Diversification makes logical sense. By extending advertising across varied media networks, advertisers can spread risk and strengthen defenses, ensuring reach won’t suddenly plummet if a handful of channels go down.

But in practice, diversification has its challenges. There are reasons prominent platforms have maintained their pull. Not only are these walled gardens the gateway to vast audiences, but they also hold the keys to insights.

To effectively diversify spend across the open web, advertisers need to enhance their own understanding of target audiences. In short, they must strengthen their first-party data muscle.

Honing first-party data

Cultivating first-party assets has become increasingly important amid ongoing privacy regulation and limits on third-party cookies. But it’s also essential for diversification and reducing reliance on walled gardens that keep data locked down.

Achieving this won’t be easy. But advertisers have a fast-growing array of options to help organize and optimize data.

Put insight to work

Predictive technology now does more than streamline collection. These tools can also filter, package, enrich and prepare data for use.

For instance, machines can decide whether incoming data should fuel artificially intelligent predictions or become a deterministic signal. Meanwhile, instant linking to new and current identifiers can drive steady ID assignment. This allows advertisers to reach known users or bolster audiences through syndication with identity networks.

Maximize data scope

As Google’s contentious FLoC proposal has demonstrated, training algorithms with data about anonymized users can enable interest-based segmentation. Similarly, analyzing so-called ground truths about consenting users reveals patterns that can be applied to individuals with shared traits, even without user-supplied signals. With this data, advertisers can fill in gaps with logical and predicted – rather than declared – insight. It’s a step above walled garden black boxes that enables advertisers to  expand their targeting range. 

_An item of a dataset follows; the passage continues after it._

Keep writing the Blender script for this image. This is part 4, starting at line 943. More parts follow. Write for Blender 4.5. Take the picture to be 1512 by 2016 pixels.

As they strive to prevent outage disasters, advertisers must keep in mind that supply chain vetting likely won’t be enough. Although risk assessment can be part of the toolkit, protecting your full operations requires more strategic safeguards.

Diversification will help ensure tech titan outages don’t cause total campaign knockouts by distributing spend across multiple media outlets. But only by broadening their horizons with first-party data and AI enhancement can advertisers engage target audiences while staying firmly in control.